• TASK MATERIAL
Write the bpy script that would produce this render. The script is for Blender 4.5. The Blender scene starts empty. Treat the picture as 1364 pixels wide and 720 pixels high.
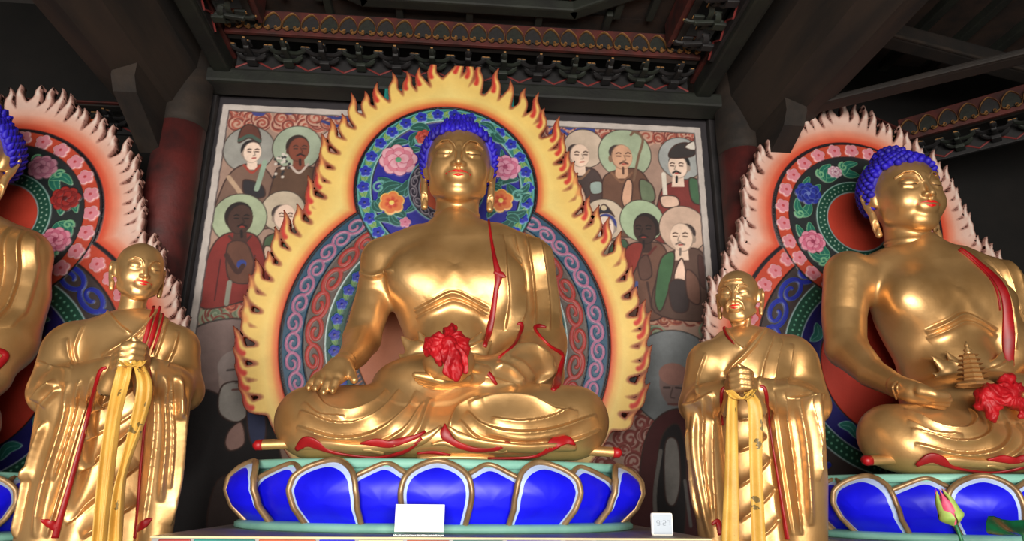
import bpy, bmesh, math, random
import numpy as np
from mathutils import Vector, Matrix
random.seed(7); rng = np.random.default_rng(7)
SC = bpy.context.scene; COL = SC.collection
f4 = np.float32
# ------------------------------------------------------------ the photograph's camera
FOC = 930.; CX = 682.; CY = 360.
CAM = np.array([0.03, -3.6, 1.35])
_y, _p, _r = math.radians(4.5), math.radians(17.7), math.radians(.55)
FW = np.array([math.sin(_y)*math.cos(_p), math.cos(_y)*math.cos(_p), math.sin(_p)])
_r0 = np.array([math.cos(_y), -math.sin(_y), 0]); _u0 = np.cross(_r0, FW)
RT = math.cos(_r)*_r0 + math.sin(_r)*_u0; UP = -math.sin(_r)*_r0 + math.cos(_r)*_u0
def at(x, y, Y):                       # point seen at pixel x, y standing on the plane Y
    d = FW*FOC + RT*(x-CX) - UP*(y-CY)
    return CAM + d*((Y-CAM[1])/d[1])
def proj(P):
    v = np.asarray(P)-CAM; w = v@FW
    return np.stack([CX+FOC*(v@RT)/w, CY-FOC*(v@UP)/w], -1), w
def pr(x, y, Y, r):                    # point plus a radius that is given in pixels there
    q = at(x, y, Y); return (q[0], q[1], q[2], r*((q-CAM)@FW)/FOC)
# ------------------------------------------------------------ objects
def link(o, parent=None):
    COL.objects.link(o)
    if parent is not None: o.parent = parent
    return o
def thing(name, label, cat, loc=(0, 0, 0), group=None):
    o = bpy.data.objects.new(name, None); link(o); o.location = loc; o.empty_display_size = .1
    return tag(o, label, cat, group)
def tag(o, label, cat, group=None):
    o['label'] = label; o['category'] = cat
    if group: o['group'] = group
    return o
def struct(o): o['kind'] = 'structure'; return o
def npmesh(name, V, F, mats=None, mi=None, smooth=True, col=None):
    me = bpy.data.meshes.new(name); V = np.asarray(V, f4)
    if isinstance(F, np.ndarray):
        n, c = F.shape; flat = F.ravel(); starts = np.arange(n)*c
    else:
        n = len(F); ln = np.array([len(q) for q in F]); flat = np.concatenate([np.asarray(q) for q in F]); starts = np.concatenate([[0], np.cumsum(ln)[:-1]])
    me.vertices.add(len(V)); me.vertices.foreach_set('co', V.ravel())
    me.loops.add(len(flat)); me.loops.foreach_set('vertex_index', flat.astype(np.int32))
    me.polygons.add(n); me.polygons.foreach_set('loop_start', starts.astype(np.int32))
    if mi is not None: me.polygons.foreach_set('material_index', np.asarray(mi, np.int32))
    me.polygons.foreach_set('use_smooth', np.full(n, smooth))
    me.update(calc_edges=True); me.validate()
    for m in (mats or []): me.materials.append(m)
    if col is not None:
        a = me.color_attributes.new('Paint', 'FLOAT_COLOR', 'POINT')
        c4 = np.ones((len(V), 4), f4); c4[:, :3] = col; a.data.foreach_set('color', c4.ravel())
    return me
def part(name, V, F, mat, parent=None, off=(0, 0, 0), smooth=True, mi=None, col=None):
    """one mesh object; geometry is given in world space, off is the parent's location"""
    me = npmesh(name, np.asarray(V, float)-np.asarray(off, float), F, mat if isinstance(mat, list) else [mat], mi, smooth, col)
    return link(bpy.data.objects.new(name, me), parent)
def join(L):
    Vs, Fs, k = [], [], 0
    for V, F in L:
        Vs.append(np.asarray(V, float)); 
        Fs += [np.asarray(q)+k for q in F]; k += len(V)
    return np.concatenate(Vs), Fs
def copy_tree(o, parent=None):
    c = o.copy(); COL.objects.link(c)
    if parent is not None: c.parent = parent
    for ch in list(o.children): copy_tree(ch, c)
    return c
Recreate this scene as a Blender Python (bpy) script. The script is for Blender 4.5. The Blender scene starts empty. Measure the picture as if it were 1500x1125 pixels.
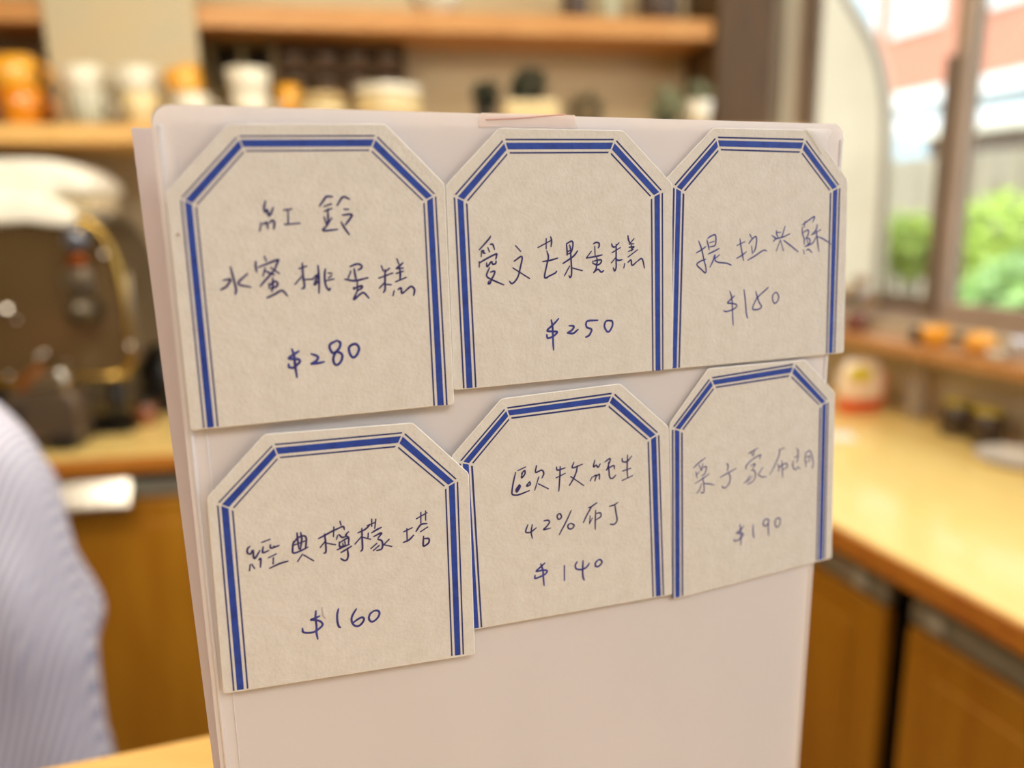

• AIM OF THE TASK
Leave out the pictures and transcribe everything else exactly.

• RESULT
Write the bpy script that would produce this render. The script is for Blender 4.5. The Blender scene starts empty. Treat the picture as 1364 pixels wide and 720 pixels high.
import bpy, bmesh, math, random
import numpy as np
from mathutils import Vector, Matrix
random.seed(7); rng = np.random.default_rng(7)
SC = bpy.context.scene; COL = SC.collection
f4 = np.float32
# ------------------------------------------------------------ the photograph's camera
FOC = 930.; CX = 682.; CY = 360.
CAM = np.array([0.03, -3.6, 1.35])
_y, _p, _r = math.radians(4.5), math.radians(17.7), math.radians(.55)
FW = np.array([math.sin(_y)*math.cos(_p), math.cos(_y)*math.cos(_p), math.sin(_p)])
_r0 = np.array([math.cos(_y), -math.sin(_y), 0]); _u0 = np.cross(_r0, FW)
RT = math.cos(_r)*_r0 + math.sin(_r)*_u0; UP = -math.sin(_r)*_r0 + math.cos(_r)*_u0
def at(x, y, Y):                       # point seen at pixel x, y standing on the plane Y
    d = FW*FOC + RT*(x-CX) - UP*(y-CY)
    return CAM + d*((Y-CAM[1])/d[1])
def proj(P):
    v = np.asarray(P)-CAM; w = v@FW
    return np.stack([CX+FOC*(v@RT)/w, CY-FOC*(v@UP)/w], -1), w
def pr(x, y, Y, r):                    # point plus a radius that is given in pixels there
    q = at(x, y, Y); return (q[0], q[1], q[2], r*((q-CAM)@FW)/FOC)
# ------------------------------------------------------------ objects
def link(o, parent=None):
    COL.objects.link(o)
    if parent is not None: o.parent = parent
    return o
def thing(name, label, cat, loc=(0, 0, 0), group=None):
    o = bpy.data.objects.new(name, None); link(o); o.location = loc; o.empty_display_size = .1
    return tag(o, label, cat, group)
def tag(o, label, cat, group=None):
    o['label'] = label; o['category'] = cat
    if group: o['group'] = group
    return o
def struct(o): o['kind'] = 'structure'; return o
def npmesh(name, V, F, mats=None, mi=None, smooth=True, col=None):
    me = bpy.data.meshes.new(name); V = np.asarray(V, f4)
    if isinstance(F, np.ndarray):
        n, c = F.shape; flat = F.ravel(); starts = np.arange(n)*c
    else:
        n = len(F); ln = np.array([len(q) for q in F]); flat = np.concatenate([np.asarray(q) for q in F]); starts = np.concatenate([[0], np.cumsum(ln)[:-1]])
    me.vertices.add(len(V)); me.vertices.foreach_set('co', V.ravel())
    me.loops.add(len(flat)); me.loops.foreach_set('vertex_index', flat.astype(np.int32))
    me.polygons.add(n); me.polygons.foreach_set('loop_start', starts.astype(np.int32))
    if mi is not None: me.polygons.foreach_set('material_index', np.asarray(mi, np.int32))
    me.polygons.foreach_set('use_smooth', np.full(n, smooth))
    me.update(calc_edges=True); me.validate()
    for m in (mats or []): me.materials.append(m)
    if col is not None:
        a = me.color_attributes.new('Paint', 'FLOAT_COLOR', 'POINT')
        c4 = np.ones((len(V), 4), f4); c4[:, :3] = col; a.data.foreach_set('color', c4.ravel())
    return me
def part(name, V, F, mat, parent=None, off=(0, 0, 0), smooth=True, mi=None, col=None):
    """one mesh object; geometry is given in world space, off is the parent's location"""
    me = npmesh(name, np.asarray(V, float)-np.asarray(off, float), F, mat if isinstance(mat, list) else [mat], mi, smooth, col)
    return link(bpy.data.objects.new(name, me), parent)
def join(L):
    Vs, Fs, k = [], [], 0
    for V, F in L:
        Vs.append(np.asarray(V, float)); 
        Fs += [np.asarray(q)+k for q in F]; k += len(V)
    return np.concatenate(Vs), Fs
def copy_tree(o, parent=None):
    c = o.copy(); COL.objects.link(c)
    if parent is not None: c.parent = parent
    for ch in list(o.children): copy_tree(ch, c)
    return c
Recreate this scene as a Blender Python (bpy) script. The script is for Blender 4.5. The Blender scene starts empty. Measure the picture as if it were 1500x1125 pixels.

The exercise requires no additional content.